-- Material supplied start --
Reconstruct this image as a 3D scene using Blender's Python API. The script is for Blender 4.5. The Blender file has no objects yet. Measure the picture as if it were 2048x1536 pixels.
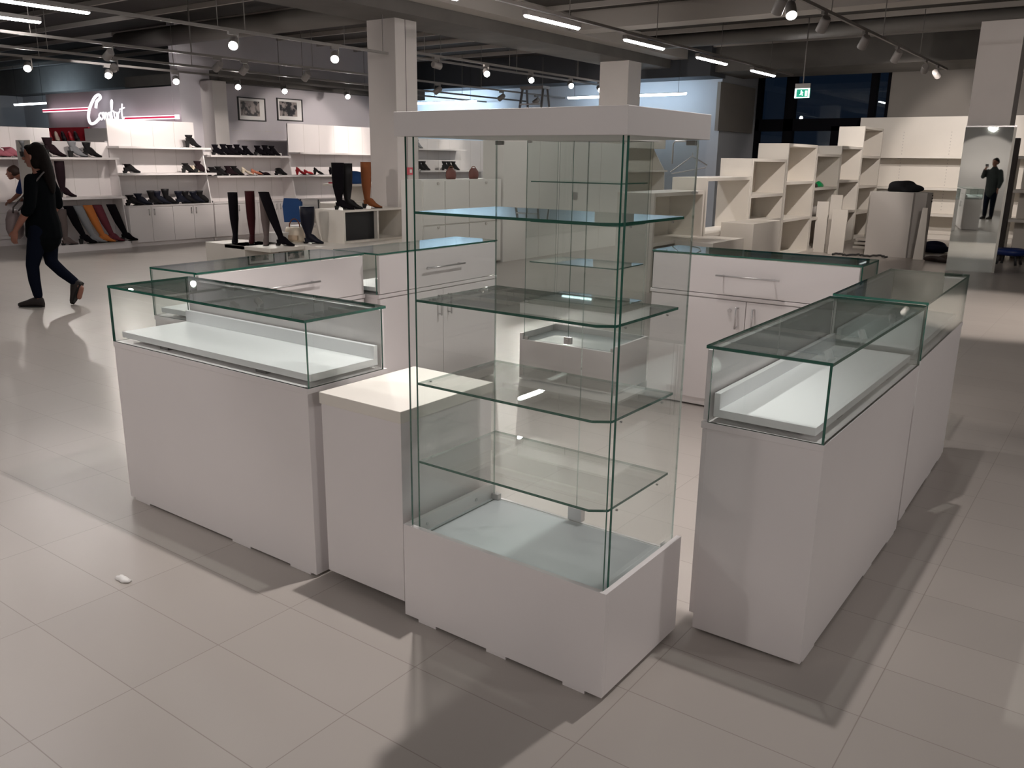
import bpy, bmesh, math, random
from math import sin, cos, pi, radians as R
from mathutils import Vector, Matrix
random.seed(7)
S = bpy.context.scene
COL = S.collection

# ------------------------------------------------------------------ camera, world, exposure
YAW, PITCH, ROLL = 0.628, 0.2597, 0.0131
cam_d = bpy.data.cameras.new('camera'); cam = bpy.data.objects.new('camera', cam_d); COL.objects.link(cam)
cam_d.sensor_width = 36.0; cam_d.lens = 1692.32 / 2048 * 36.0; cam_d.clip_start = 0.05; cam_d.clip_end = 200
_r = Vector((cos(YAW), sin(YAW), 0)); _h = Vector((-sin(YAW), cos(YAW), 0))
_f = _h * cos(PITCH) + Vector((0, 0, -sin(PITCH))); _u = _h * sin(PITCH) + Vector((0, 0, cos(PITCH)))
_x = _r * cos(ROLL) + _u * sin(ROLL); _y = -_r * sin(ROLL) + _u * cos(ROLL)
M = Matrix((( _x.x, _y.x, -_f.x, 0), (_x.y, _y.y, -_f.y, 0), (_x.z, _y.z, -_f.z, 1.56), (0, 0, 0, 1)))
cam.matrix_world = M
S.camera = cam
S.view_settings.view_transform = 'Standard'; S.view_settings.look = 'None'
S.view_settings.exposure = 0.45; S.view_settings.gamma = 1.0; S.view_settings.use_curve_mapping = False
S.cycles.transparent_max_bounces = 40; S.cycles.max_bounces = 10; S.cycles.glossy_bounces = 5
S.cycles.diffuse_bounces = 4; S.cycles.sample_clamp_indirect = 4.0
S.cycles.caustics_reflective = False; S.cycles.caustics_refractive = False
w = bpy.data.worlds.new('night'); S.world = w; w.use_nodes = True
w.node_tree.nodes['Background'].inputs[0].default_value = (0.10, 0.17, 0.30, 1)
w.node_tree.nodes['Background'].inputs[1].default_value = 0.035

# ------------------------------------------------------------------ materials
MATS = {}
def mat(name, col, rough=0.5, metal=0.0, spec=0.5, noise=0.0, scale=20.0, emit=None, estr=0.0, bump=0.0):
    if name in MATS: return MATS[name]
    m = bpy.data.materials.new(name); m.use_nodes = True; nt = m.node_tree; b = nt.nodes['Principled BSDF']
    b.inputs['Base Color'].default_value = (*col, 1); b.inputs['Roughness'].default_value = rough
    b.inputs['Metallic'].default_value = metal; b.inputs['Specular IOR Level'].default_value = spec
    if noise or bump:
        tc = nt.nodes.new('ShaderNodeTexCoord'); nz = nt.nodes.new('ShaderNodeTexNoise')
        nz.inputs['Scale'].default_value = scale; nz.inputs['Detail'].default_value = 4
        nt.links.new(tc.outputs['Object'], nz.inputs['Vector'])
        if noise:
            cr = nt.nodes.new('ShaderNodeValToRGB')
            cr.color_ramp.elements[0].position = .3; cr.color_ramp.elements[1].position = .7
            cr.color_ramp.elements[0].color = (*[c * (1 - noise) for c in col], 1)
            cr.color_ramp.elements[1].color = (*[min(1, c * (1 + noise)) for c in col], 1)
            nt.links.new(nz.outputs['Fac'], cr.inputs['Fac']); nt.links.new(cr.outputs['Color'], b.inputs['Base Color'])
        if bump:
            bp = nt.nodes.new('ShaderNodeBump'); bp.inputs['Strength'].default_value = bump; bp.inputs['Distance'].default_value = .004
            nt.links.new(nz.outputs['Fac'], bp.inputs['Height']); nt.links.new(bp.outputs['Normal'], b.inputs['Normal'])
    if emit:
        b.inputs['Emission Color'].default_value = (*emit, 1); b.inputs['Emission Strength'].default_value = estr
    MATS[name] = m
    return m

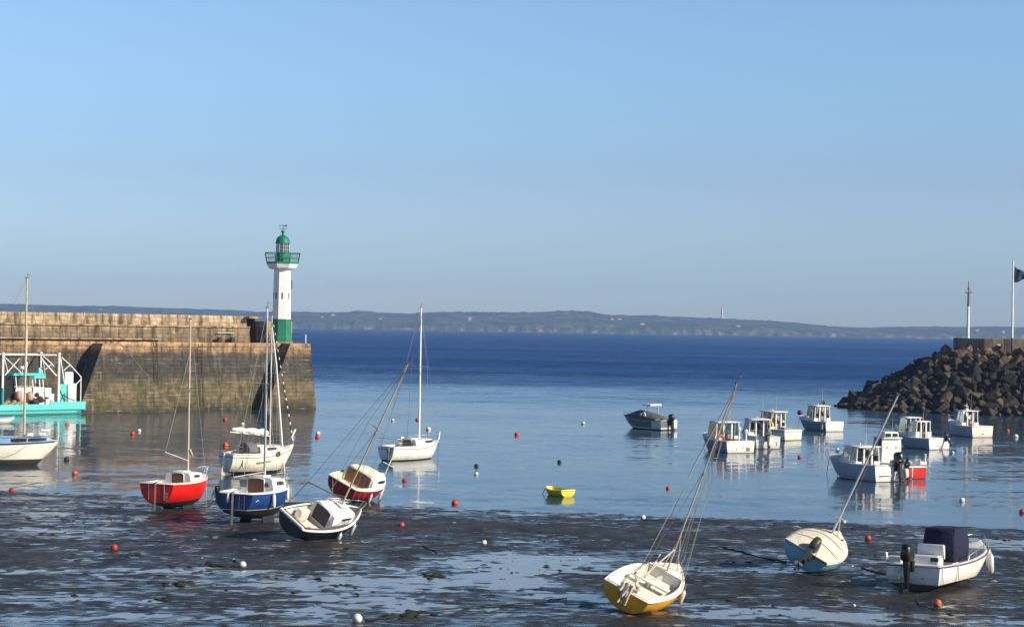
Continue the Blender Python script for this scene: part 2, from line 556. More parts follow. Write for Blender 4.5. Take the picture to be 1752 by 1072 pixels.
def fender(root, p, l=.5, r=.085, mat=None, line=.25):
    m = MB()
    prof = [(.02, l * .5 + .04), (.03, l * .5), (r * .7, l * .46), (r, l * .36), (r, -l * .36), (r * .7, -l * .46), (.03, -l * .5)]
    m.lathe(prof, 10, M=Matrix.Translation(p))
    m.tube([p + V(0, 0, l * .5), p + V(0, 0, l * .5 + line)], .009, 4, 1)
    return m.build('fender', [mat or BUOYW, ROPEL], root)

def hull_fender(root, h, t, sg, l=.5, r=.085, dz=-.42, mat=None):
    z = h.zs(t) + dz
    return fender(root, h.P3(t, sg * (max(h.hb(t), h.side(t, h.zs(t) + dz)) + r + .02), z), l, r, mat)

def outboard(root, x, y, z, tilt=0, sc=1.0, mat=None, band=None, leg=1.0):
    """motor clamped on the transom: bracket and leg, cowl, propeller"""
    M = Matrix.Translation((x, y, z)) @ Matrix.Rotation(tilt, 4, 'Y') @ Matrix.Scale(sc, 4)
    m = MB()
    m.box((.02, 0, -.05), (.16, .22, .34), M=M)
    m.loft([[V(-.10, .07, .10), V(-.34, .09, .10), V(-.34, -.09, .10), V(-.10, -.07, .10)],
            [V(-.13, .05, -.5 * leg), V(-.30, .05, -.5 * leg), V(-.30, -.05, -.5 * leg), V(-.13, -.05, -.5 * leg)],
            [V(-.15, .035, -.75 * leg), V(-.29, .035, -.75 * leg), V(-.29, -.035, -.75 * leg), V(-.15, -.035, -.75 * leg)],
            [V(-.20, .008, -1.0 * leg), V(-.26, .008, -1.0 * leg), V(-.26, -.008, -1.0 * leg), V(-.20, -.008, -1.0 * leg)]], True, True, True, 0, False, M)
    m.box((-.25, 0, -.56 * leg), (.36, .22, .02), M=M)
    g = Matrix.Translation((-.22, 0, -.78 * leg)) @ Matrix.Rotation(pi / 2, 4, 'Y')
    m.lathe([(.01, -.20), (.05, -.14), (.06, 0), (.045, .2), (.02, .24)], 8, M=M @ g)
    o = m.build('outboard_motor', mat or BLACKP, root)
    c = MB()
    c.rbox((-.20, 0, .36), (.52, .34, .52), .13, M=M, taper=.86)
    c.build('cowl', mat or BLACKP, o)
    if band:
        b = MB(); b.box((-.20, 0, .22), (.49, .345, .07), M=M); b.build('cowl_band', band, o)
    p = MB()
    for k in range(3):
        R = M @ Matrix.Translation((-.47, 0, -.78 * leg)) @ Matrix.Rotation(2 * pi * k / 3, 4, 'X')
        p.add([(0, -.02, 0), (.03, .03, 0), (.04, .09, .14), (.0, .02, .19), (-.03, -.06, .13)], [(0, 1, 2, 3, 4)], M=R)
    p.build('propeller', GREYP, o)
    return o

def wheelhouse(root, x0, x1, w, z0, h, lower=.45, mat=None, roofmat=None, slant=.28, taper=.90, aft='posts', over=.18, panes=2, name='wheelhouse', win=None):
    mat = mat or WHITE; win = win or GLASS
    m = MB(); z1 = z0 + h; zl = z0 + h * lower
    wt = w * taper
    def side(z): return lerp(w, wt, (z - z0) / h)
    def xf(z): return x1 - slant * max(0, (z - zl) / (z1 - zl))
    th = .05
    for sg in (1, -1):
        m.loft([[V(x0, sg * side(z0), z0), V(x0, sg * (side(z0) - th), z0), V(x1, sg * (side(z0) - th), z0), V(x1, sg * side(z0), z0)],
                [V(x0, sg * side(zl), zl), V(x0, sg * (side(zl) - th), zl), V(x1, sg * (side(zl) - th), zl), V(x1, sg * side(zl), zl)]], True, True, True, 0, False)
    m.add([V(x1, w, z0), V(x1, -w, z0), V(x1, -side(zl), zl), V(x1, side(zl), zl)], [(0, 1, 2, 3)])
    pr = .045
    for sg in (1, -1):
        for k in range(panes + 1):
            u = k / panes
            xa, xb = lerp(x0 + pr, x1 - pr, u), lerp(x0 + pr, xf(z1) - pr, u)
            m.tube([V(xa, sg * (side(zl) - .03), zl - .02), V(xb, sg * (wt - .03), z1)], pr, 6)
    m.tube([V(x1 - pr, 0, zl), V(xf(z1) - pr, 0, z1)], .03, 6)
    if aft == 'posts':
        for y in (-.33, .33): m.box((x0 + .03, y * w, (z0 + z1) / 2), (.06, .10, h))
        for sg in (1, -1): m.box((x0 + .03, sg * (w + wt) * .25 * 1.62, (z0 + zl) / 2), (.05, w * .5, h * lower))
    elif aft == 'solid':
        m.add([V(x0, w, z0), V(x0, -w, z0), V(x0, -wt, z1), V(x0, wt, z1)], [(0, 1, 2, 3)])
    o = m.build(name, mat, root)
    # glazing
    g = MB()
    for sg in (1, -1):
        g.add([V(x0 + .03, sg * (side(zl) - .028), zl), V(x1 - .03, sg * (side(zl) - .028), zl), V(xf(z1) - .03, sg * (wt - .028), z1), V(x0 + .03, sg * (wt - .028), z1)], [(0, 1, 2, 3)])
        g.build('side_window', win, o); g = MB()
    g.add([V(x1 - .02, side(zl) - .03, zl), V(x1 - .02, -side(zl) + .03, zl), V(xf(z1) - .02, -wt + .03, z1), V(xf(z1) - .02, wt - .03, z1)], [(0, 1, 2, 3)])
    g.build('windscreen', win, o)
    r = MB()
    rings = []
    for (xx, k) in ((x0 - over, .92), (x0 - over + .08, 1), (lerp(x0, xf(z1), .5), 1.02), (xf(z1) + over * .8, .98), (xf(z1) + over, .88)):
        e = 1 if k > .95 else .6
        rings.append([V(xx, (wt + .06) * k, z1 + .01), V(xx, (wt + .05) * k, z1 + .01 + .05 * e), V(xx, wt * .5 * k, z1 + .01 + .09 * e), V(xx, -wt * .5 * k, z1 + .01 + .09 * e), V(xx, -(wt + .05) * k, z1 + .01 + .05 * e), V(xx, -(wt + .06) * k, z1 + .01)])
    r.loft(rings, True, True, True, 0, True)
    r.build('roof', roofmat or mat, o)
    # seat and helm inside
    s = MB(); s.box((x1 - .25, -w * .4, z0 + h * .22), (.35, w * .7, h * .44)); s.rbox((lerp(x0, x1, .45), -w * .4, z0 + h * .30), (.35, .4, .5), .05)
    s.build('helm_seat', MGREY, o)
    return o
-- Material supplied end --
**Given exercise**
Repeat the listing above exactly from its first line to the line containing "w.node_tree.nodes['Background'].inputs[1].default_value = 0.035", both included, and omit the pictures.

**Task output**
Reconstruct this image as a 3D scene using Blender's Python API. The script is for Blender 4.5. The Blender file has no objects yet. Measure the picture as if it were 2048x1536 pixels.
import bpy, bmesh, math, random
from math import sin, cos, pi, radians as R
from mathutils import Vector, Matrix
random.seed(7)
S = bpy.context.scene
COL = S.collection

# ------------------------------------------------------------------ camera, world, exposure
YAW, PITCH, ROLL = 0.628, 0.2597, 0.0131
cam_d = bpy.data.cameras.new('camera'); cam = bpy.data.objects.new('camera', cam_d); COL.objects.link(cam)
cam_d.sensor_width = 36.0; cam_d.lens = 1692.32 / 2048 * 36.0; cam_d.clip_start = 0.05; cam_d.clip_end = 200
_r = Vector((cos(YAW), sin(YAW), 0)); _h = Vector((-sin(YAW), cos(YAW), 0))
_f = _h * cos(PITCH) + Vector((0, 0, -sin(PITCH))); _u = _h * sin(PITCH) + Vector((0, 0, cos(PITCH)))
_x = _r * cos(ROLL) + _u * sin(ROLL); _y = -_r * sin(ROLL) + _u * cos(ROLL)
M = Matrix((( _x.x, _y.x, -_f.x, 0), (_x.y, _y.y, -_f.y, 0), (_x.z, _y.z, -_f.z, 1.56), (0, 0, 0, 1)))
cam.matrix_world = M
S.camera = cam
S.view_settings.view_transform = 'Standard'; S.view_settings.look = 'None'
S.view_settings.exposure = 0.45; S.view_settings.gamma = 1.0; S.view_settings.use_curve_mapping = False
S.cycles.transparent_max_bounces = 40; S.cycles.max_bounces = 10; S.cycles.glossy_bounces = 5
S.cycles.diffuse_bounces = 4; S.cycles.sample_clamp_indirect = 4.0
S.cycles.caustics_reflective = False; S.cycles.caustics_refractive = False
w = bpy.data.worlds.new('night'); S.world = w; w.use_nodes = True
w.node_tree.nodes['Background'].inputs[0].default_value = (0.10, 0.17, 0.30, 1)
w.node_tree.nodes['Background'].inputs[1].default_value = 0.035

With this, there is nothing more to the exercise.